The STOP Act, co-sponsored by Republican Sen. Marco Rubio and Democratic Sen. Elizabeth Warren, aims to put packages shipped through the U.S. Postal Service under more intense security screenings to cut down on international trafficking. Domestic dealers are increasingly relying on foreign shipments of fentanyl, primarily from China, which is cut into batches of heroin, making it more potent and potentially deadly, reports USA Today.

The legislation would require the Postal Service to collect “advance electronic data” for any package sent from abroad, telling them who sent it, what is contains and the final destination of the item. Private shipping businesses like UPS are already required to collect digital data.

“People are going on the Internet and ordering it and it’s coming to their home,” Portman told USA Today. “It’s driving law enforcement crazy because it’s cheap, it’s deadly and…it’s coming through the mail system.”

Law enforcement blames fentanyl, a painkiller 50 to 100 times more powerful than morphine, for the steep increase in fatal opioid overdoses that claimed a record 33,000 lives in 2015. While heroin continues to flow over the border from Mexico, dealers are turning to China in greater numbers for shipments of fentanyl at a fraction of the price of heroin.

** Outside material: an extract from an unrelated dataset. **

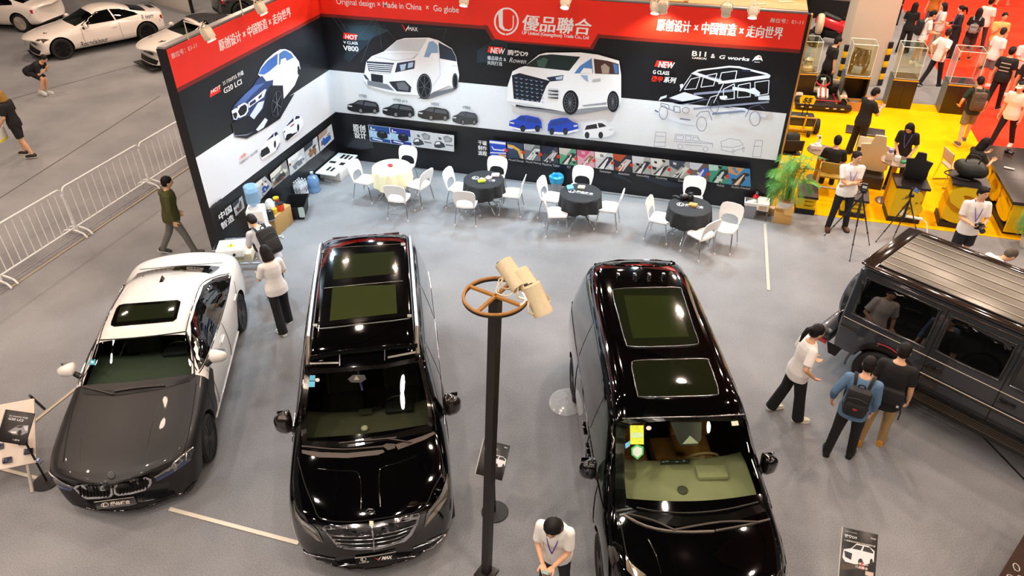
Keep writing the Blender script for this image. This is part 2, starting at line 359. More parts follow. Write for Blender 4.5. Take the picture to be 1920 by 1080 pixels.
v8 = [('70747c', g(1215, 735, 1330, 690, 1500, 655, 1530, 640, 1480, 680, 1290, 742)),
 ('f2f4f7', g(808, 590, 830, 460, 870, 420, 960, 385, 1060, 300, 1120, 283, 1300, 280, 1370, 300, 1470, 360, 1502, 420, 1526, 560, 1515, 640, 1490, 660, 1450, 640, 1330, 690, 1260, 740, 1215, 712, 1100, 705, 1000, 690, 900, 662, 838, 640)),
 ('cfd5dc', g(968, 382, 1065, 302, 1130, 290, 1288, 286, 1230, 387, 1100, 378)), ('c6ccd4', g(880, 425, 960, 395, 1225, 395, 1190, 440, 1100, 450, 1050, 458)), ('e8ecf0', g(900, 420, 970, 398, 1215, 398, 1170, 435, 1060, 450)),
 ('343a4a', g(830, 455, 1040, 470, 1012, 545, 850, 532)), ('2c3346', g(1062, 470, 1197, 450, 1190, 512, 1044, 542)), ('aec4dc', g(1080, 485, 1130, 475, 1120, 520, 1090, 528)), ('aec4dc', g(1145, 470, 1185, 463, 1178, 500, 1140, 510)),
 ('1a1f2c', g(865, 550, 955, 562, 955, 620, 868, 605)), ('2a2d38', g(1000, 610, 1120, 602, 1168, 650, 1162, 690, 1060, 682, 1020, 640)), ('6c7078', g(1055, 618, 1115, 612, 1148, 650, 1145, 678, 1070, 668)),
 ('7c828c', g(838, 600, 990, 630, 1040, 678, 840, 636)), ('343a4a', g(808, 555, 826, 560, 855, 600, 826, 590)),
 ('88aacb', g(1262, 425, 1300, 312, 1330, 305, 1365, 335, 1372, 432)), ('2c3342', g(1372, 315, 1470, 365, 1500, 420, 1506, 458, 1382, 436)), ('f6f7f9', g(1300, 430, 1318, 396, 1368, 396, 1378, 430, 1340, 438)),
 ('101218', ell(*g(1265, 645)[0], 14, 24)), ('8a8f98', ring(*g(1266, 645)[0], 12.6, 21.5, .7)), ('101218', ell(*g(1496, 605)[0], 5.4, 15)), ('8a8f98', ring(*g(1497, 605)[0], 4.4, 13, .5))]
for k in range(5): v8.append(('e6eaef', g(835+k*6, 470+k*15, 1036-k*6, 484+k*14, 1034-k*6, 491+k*14, 837+k*6, 477+k*15)))
for k in range(7):
    a = k*2*pi/7+.3; c = g(1266, 645)[0]; v8 += [('555a66', q) for q in stroke([c, (c[0]+11.5*cos(a), c[1]+20*sin(a))], 1.2)]
v8 += [('b4bac2', q) for q in stroke(g(1372, 335, 1385, 560, 1330, 640), .5)] + [('9aa0a8', q) for q in stroke(g(1470, 490, 1515, 492), .8)]
graphic(onB, wb, v8, 'printed_white_van')
def minivan(cx, cy, w_, h, col='1b1b1f', win='50565e', flip=1, wh='7a7a7a', trim=None):
    n = lambda *p: [(cx+flip*p[i]*w_, cy+p[i+1]*h+.1*p[i]*w_) for i in range(0, len(p), 2)]
    q = [(col, n(-.5, .2, -.48, -.05, -.3, -.2, -.15, -.45, .05, -.5, .4, -.42, .48, -.2, .5, .25, .4, .38, -.05, .5, -.35, .45, -.48, .35)), (win, n(-.27, -.17, -.13, -.38, .02, -.42, -.02, -.12)), (win, n(.02, -.1, .06, -.38, .38, -.33, .44, -.08)),
      ('cfd2d6', n(-.47, .0, -.33, .02, -.36, .12, -.47, .1))]
    if trim: q.append((trim, n(-.5, .25, -.05, .38, .4, .25, .5, .2, .4, .38, -.05, .5, -.48, .38)))
    for u, v in ((-.08, .33), (.36, .25)):
        c = n(u, v)[0]; q += [('0c0c0e', ell(c[0], c[1], w_*.075, h*.2)), (wh, ell(c[0], c[1], w_*.048, h*.14))]
    return q
for s, (x, y), (tx0, ty0, tx1, ty1) in (('V700', (682, 199), (674, 181.5, 688, 177)), ('V700 pro', (748, 206), (738, 190, 765, 186)), ('V850', (814, 212), (809, 196, 824, 192)), ('V900', (873, 220), (868, 202.5, 883, 198.5))):
    graphic(onB, wb, minivan(x, y, 60 if s != 'V900' else 48, 25, '2e2828' if s == 'V850' else '1b1b1f' if s != 'V900' else '3c3e42'), 'printed_black_van')
    letter(onB, wb, s, (tx0, ty0), (tx1, ty1), '3a3a3e', bold=.008)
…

While a kilogram of heroin from a Mexican cartel will cost a domestic supplier roughly $64,000, they can order a kilogram of fentanyl through the mail from China for only $2,000.

Fatal overdoses from heroin quadrupled over the last five years, according to data released by the National Center for Health Statistics Feb. 24. They say the massive increase in heroin and general opioid abuse in the U.S. since 2010 is driven by lower drug prices and ingredients with higher potency, like fentanyl.

Authors of the study note in 2010 only eight percent of all fatal drug overdoses stemmed from heroin. In 2015, roughly 25 percent of fatal drug overdoses were caused by heroin.